I lived in Spain, both when Franco was alive and after he died.
The change in the country after his death confirms a theory of mine that left to themselves a population will gravitate towards socialism.

When Franco was in charge, the trains ran on time. It was safe to be out on the streets at night. As long as you didn't get involved in political activities, drugs, or religion (Spain was officially and legally Catholic then) you could pretty much do what you wanted and live how you wanted.
Yep the Guardia Civil (federal police) carried sub machine gun and always traveled in pairs. If your car broke down in the middle of the night on a road 50 miles from a town, they would stop and help you. If there was a civil disturbance or even a big fight in a bar, all they had to do is walk in the door and you could hear a pin drop.
They were Franco's personal SS. Spain was masculine and machismo was standard back then. Oh, and the women of Spain were something else.
When he died, half the country mourned and the other half quietly rejoiced. Tens of thousands of people paid their respects at his funeral and gave him one last fascist salute.

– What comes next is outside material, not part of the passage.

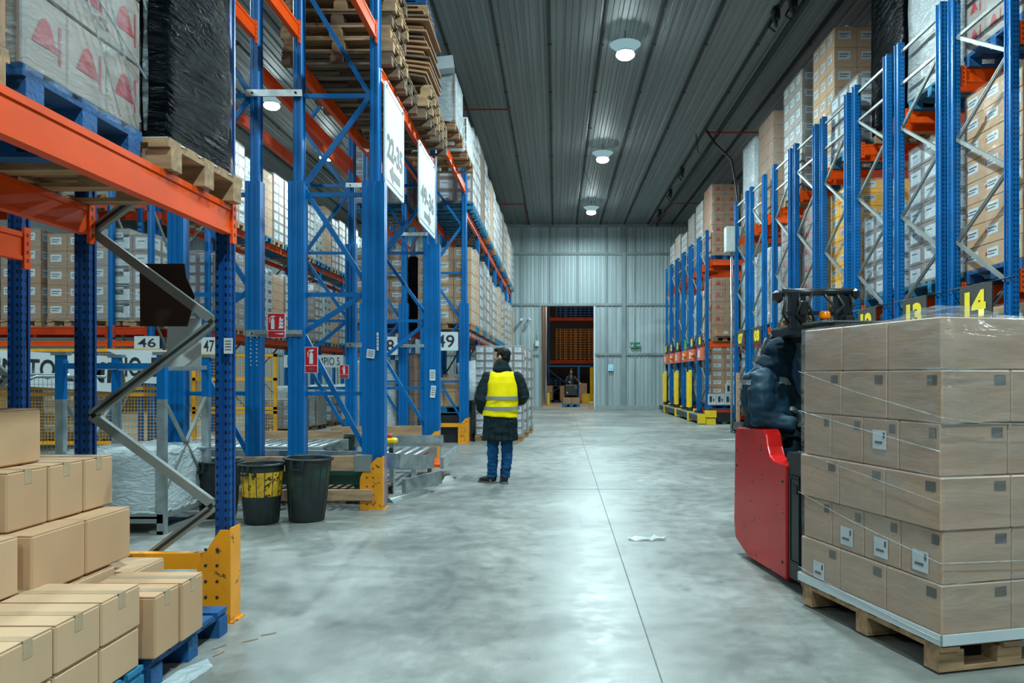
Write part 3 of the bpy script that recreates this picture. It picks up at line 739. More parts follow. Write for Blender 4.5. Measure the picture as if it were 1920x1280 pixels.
# aisle end bumpers and guards of the far mobile racks
for n, (s, e) in {1: (30.0, 31.4), 3: (27.2, 29.8), 5: (24.6, 26.9), 6: (22.8, 24.4)}.items():
    root = RACK[n]; b = MB()
    b.b2((XM - .30, s, .08), (XM - .14, e, .26), 'charcoal'); b.b2((XM - .31, s, .25), (XM - .13, e, .28), 'galvd')
    o = put(b.mesh('end_bumper'), 'end_bumper', root, (-root.location.x, -root.location.y, 0))
    b = MB(); b.b2((XM - .32, s - .12, .02), (XM - .10, s + .02, .30), 'yellow'); b.b2((XM - .1, s + .0, .22), (XM + .06, s + .2, .38), 'yellow')
    put(b.mesh('bumper_end'), 'bumper_end', root, (-root.location.x, -root.location.y, 0))
root = RACK[6]; b = MB(); b.b2((XM - .1, 22.70, .2), (XM + .22, 22.86, .40), 'yellow'); b.b2((XM - .08, 22.72, .0), (XM + .2, 22.84, .17), 'yellow'); put(b.mesh('corner_guard'), 'corner_guard', root, (-root.location.x, -root.location.y, 0))
for n, y in ((1, 31.0), (3, 28.0), (5, 25.3)):
    root = RACK[n]; b = MB()
    b.b2((XM - .16, y - .30, .40), (XM - .10, y - .0, 1.62), 'yellow'); b.b2((XM - .18, y, .40), (XM - .12, y + .28, 1.55), 'yellow'); b.b2((XM - .14, y - .3, .32), (XM - .08, y + .28, .42), 'ink')
    put(b.mesh('yellow_shield'), 'yellow_shield', root, (-root.location.x, -root.location.y, 0))
for n in (1, 2, 3, 4, 5, 6):
    root = RACK[n]; ya, yb = FR[n]; b = MB(); y0, y1 = ((ya + .12, yb + .1) if n % 2 else (ya + .05, yb - .1))
    b.b2((XM - .13, y0, 1.90), (XM - .07, y1, 2.28), basic('salmon_panel', (.62, .12, .05), .45) if n == 1 else M['salmon_panel'] if 'salmon_panel' in M else 'orange')
    if n == 1: M['salmon_panel'] = b.mats[0]
    b.b2((XM - .14, (y0 + y1) / 2, 1.98), (XM - .13, (y0 + y1) / 2 + .25, 2.2), 'label')
    put(b.mesh('control_panel'), 'control_panel', root, (-root.location.x, -root.location.y, 0))
    if n in (2, 4, 5): put(MB().ell((XM - .18, ya + .1, 2.08), (.07, .07, .07), 'amber').mesh('warning_light'), 'warning_light', root, (-root.location.x, -root.location.y, 0))

# number signs hung on the rack ends
def rack_sign(n):
    ya, yb = FR[n]; z1 = 2.36 if n > 8 else 2.48; h = .40 if n > 8 else .36
    if n <= 6: z1, h = 2.68, .36
    y = (ya + yb) / 2 + (-.06 if n > 8 else -.26 if n > 6 else .1)
    w = .62 if n > 8 else .7 if n > 6 else .5
    t = panel_sign('number_sign', 'dark rack sign with the yellow number %02d' % n, 'sign', (XM - .10, y, z1 - h / 2), w, h, 'signdark', -PI / 2, None, 'number signs on the mobile racks')
    put(text_mesh('%02d' % n, h * .70, w * .66, m='numyellow', bold=.065), 'lettering', t, (0, -.010, 0))
    MB().tube([(-w / 2 - .3, .03, h / 2 + .01), (w / 2 + .3, .03, h / 2 + .01)], .008, 'blackmetal', 6).build('hanging_rod', t)
for n in (1, 2, 3, 5, 6, 7, 8, 9, 10, 11, 12, 13, 14): rack_sign(n)
t = panel_sign('exit_sign', 'small green running-figure exit sign on the end of a far mobile rack', 'sign', (XM - .1, 26.2, 2.48), .62, .36, 'signgreen', -PI / 2)
b = MB(); runner(b, 0, 0, .3, -.012, 'white'); b.build('pictogram', t)
# control cabinet on its pole
t = thing('control_cabinet', 'pale grey electrical cabinet mounted high on a pole at the right racks', 'cabinet', (4.42, 19.35, 0))
MB().cbox((-.0, 0, 4.82), (.36, .3, .64), 'cab', .015).build('case', t); MB().b2((-.16, -.158, 4.53), (.16, -.150, 5.11), 'cab').build('door', t)
MB().tube([(-.02, 0, 4.5), (-.02, 0, .0)], .03, 'galv', 8).build('pole', t); MB().tube([(.1, 0, 4.5), (.12, .0, 4.4), (.14, .0, 3.)], .015, 'cable', 6).build('conduit', t)
tag(MB().b2((4.42, 18.85, 0), (4.49, 18.95, 1.5), 'woodplank').build('timber_post'), 'narrow orange-brown timber board upright beside rack 07', 'board')
# ------------------------------------------------------------------ pallets, cartons, loads
def pallet_mesh(w, d, m, h=.144):
    """w across (x), d along (y): deck boards run along x"""
    def f():
        r = random.Random(int(w * 100 + d * 10)); b = MB(); t = .022
        n = 5 if d <= .9 else 7
        for i in range(n):
            y = -d / 2 + .06 + i * (d - .12) / (n - 1); b.b2((-w / 2, y - .055, h - t), (w / 2, y + .055, h), m)
        for x in (-w / 2 + .05, 0, w / 2 - .05):
            b.b2((x - .05, -d / 2, h - 2 * t), (x + .05, d / 2, h - t), m)
            for y in (-d / 2 + .07, 0, d / 2 - .07): b.b2((x - .07 + (.02 if x < 0 else -.02 if x > 0 else 0), y - .05, t), (x + .07 + (.02 if x < 0 else -.02 if x > 0 else 0), y + .05, h - 2 * t), m)
        for y in (-d / 2 + .07, 0, d / 2 - .07): b.b2((-w / 2, y - .05, 0), (w / 2, y + .05, t), m)
        return b.mesh('pallet')
    return cached(('pal', w, d, m, h), f)
def pallet_thing(w, d, m, label, loc, rz=0, group=None, detail=True):
    """a loose pallet: deck boards, blocks and bottom boards are its parts"""
    h = .144; t = .022
    key = ('paltree', w, d, m)
    if key in CACHE:
        c = copy_tree(CACHE[key]); c.location = loc; c.rotation_euler = (0, 0, rz); tag(c, label, 'pallet', group); return c
    root = thing('pallet', label, 'pallet', loc, rz, group)
    n = 5
    for i in range(n):
        y = -d / 2 + .065 + i * (d - .13) / (n - 1); MB().b2((-w / 2, y - .06, h - t), (w / 2, y + .06, h), m).build('deck_board', root)
    for x in (-w / 2 + .07, 0, w / 2 - .07):
        MB().b2((x - .06, -d / 2, h - 2 * t), (x + .06, d / 2, h - t), m).build('cross_board', root)
        for y in (-d / 2 + .05, 0, d / 2 - .05): MB().b2((x - .07, y - .05, t), (x + .07, y + .05, h - 2 * t), m).build('block', root)
    for y in (-d / 2 + .05, 0, d / 2 - .05): MB().b2((-w / 2, y - .05, 0), (w / 2, y + .05, t), m).build('bottom_board', root)
    CACHE[key] = root
    return root
def face_deco(b, w, d, h, style, sides='xXyY'):
    """print, labels and tape on the four sides of a carton centred at x=y=0, z from 0"""
    def q(side, u0, u1, v0, v1, m, e=.0015):
        if side in 'yY':
            s = -1 if side == 'y' else 1; a = (u0 * w * s * -1, s * (d / 2 + e)) ; c_ = (u1 * w * s * -1, s * (d / 2 + e))
            b.add([(a[0], a[1], v0 * h), (c_[0], a[1], v0 * h), (c_[0], a[1], v1 * h), (a[0], a[1], v1 * h)], [(0, 1, 2, 3)], m)
        else:
            s = -1 if side == 'x' else 1; X = s * (w / 2 + e)
            b.add([(X, u0 * d * s, v0 * h), (X, u1 * d * s, v0 * h), (X, u1 * d * s, v1 * h), (X, u0 * d * s, v1 * h)], [(0, 1, 2, 3)], m)
    def tri(side, u, v, r, m='redink'):
        e = .0015
        pts = [(u - r, v - .5 * r), (u + r, v - .5 * r), (u + .35 * r, v + .75 * r), (u, v + .95 * r), (u - .35 * r, v + .75 * r)]
        if side in 'yY':
            s = -1 if side == 'y' else 1; b.add([(p[0], s * (d / 2 + e), p[1]) for p in pts], [tuple(range(5))], m)
        else:
            s = -1 if side == 'x' else 1; b.add([(s * (w / 2 + e), p[0], p[1]) for p in pts], [tuple(range(5))], m)
    for sd in sides:
        if style in ('label', 'labelr', 'yellow', 'gray'):
            q(sd, -.34, .22, .38, .80, 'label'); q(sd, -.28, .14, .62, .68, 'inkg', .003); q(sd, -.28, .05, .50, .55, 'inkg', .003)
            if style == 'labelr': tri(sd, (.36 * (w if sd in 'yY' else d)), h * .55, h * .13)
        elif style == 'white':
            q(sd, -.36, .36, .14, .80, 'label'); q(sd, -.24, .1, .55, .60, 'inkg', .003); 
        elif style == 'tri':
            r = min(h, w) * .26; tri(sd, 0, h * .5, r)
            q(sd, .30, .36, .25, .75, 'redink')
        elif style == 'small':
            q(sd, .02, .30, .35, .7, 'label'); q(sd, .06, .24, .5, .56, 'inkg', .003)
        elif style == 'green':
            q(sd, -.3, .3, .35, .75, 'inkg'); 
        elif style == 'mark':
            q(sd, .25, .42, .72, .91, 'mark')
        elif style == 'arrows':
            q(sd, -.3, .0, .25, .8, 'ink'); q(sd, .1, .3, .3, .6, 'inkg')
    return b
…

Afterwords things started to change rapidly.
It didn't take long for socialist and even hard communist parties to gain influence.
Society changed right down to the social structure of Spanish families. The change was like night and day in what TV and newspapers put out.
The country became more feminine. Male and female roles began to change.
The Catholic church lost a lot of its power. Scandals surfaced about the Catholic churches selling thousands of babies in the past, to rich Spanish couples and telling the poorer women their babies had died on birth.
Spanish priests who once freely grabbed women on public trains were now attacked if they dared to try, although I understand that it is still not uncommon for Spanish priests to have mistresses.

Spain has gone from being more conservative than post WWII America, to being quite the liberal bastion.
Franco once was able to hold all the different ethnic groups together under the principle of "one Spain"
That is gone now, as Basques in Northern Spain consider themselves separate as do those in Catalonia. And to be fair, their culture, customs and even their languages are different.
Spain never was really one country. Even the Romans realized that when they conquered Spain and they ruled it as separate entities. It took a strong man, dictator, like Franco to hold it together and since his death the different ethnic groups in the country have moved inexorably towards separatism.

It's still a nice place to visit, but if you are going to go, you probably need to go soon, before the socialists manage to erase the country's history and customs. That revisionism seems to be going on all over the world now days.

Interesting insight, TerryK - I have heard similar from folks who lived there during Franco's reign, and up to more recently.


intothegoodnight
 

Doc1

Has No Life - Lives on TB
"an affront to the tens of thousands who died in Spain’s Civil War"

Typical leftist slant by the MSM. The story would have you believe that tens of thousands of leftists/Republicans died in the war, yet there is no mention of - much less sympathy for - for the many thousands of Nationalists who died. The Spanish Civil War pitted the Republicans, which were an alliance of communists, anarchists, socialists and other leftists, against the Nationalists which consisted of nationalists, Catholics, royalists and others of conservative inclination.

The Nationalists (conservatives) won the war and were never forgiven for this by the liberal, leftist media. Hence, Franco was vilified for decades - and still is - while the media and our history books barely (if at all) mention Stalin's and Mao's tens of millions of murders and pogroms. Franco was a good man and should be seen as a hero to conservatives.

Best regards
Doc
 

SmithJ

Veteran Member
xd83v.jpg
 

Txkstew

Veteran Member
Terry is right on about everything he said. I too lived in Spain when Franco was still alive. I was 10 years old when we first moved there in 1965. I could wander the streets of Madrid anywhere I wanted to go, and not be bothered. Madrid is, and was a huge Metropolis of Millions of people. I've been to "El Escorial" that was built long before he died. It's a huge cathedral that is tunneled into the side of a Mountain. My Mom freaked when I stuck my hand into the Holy Water bowl by the door.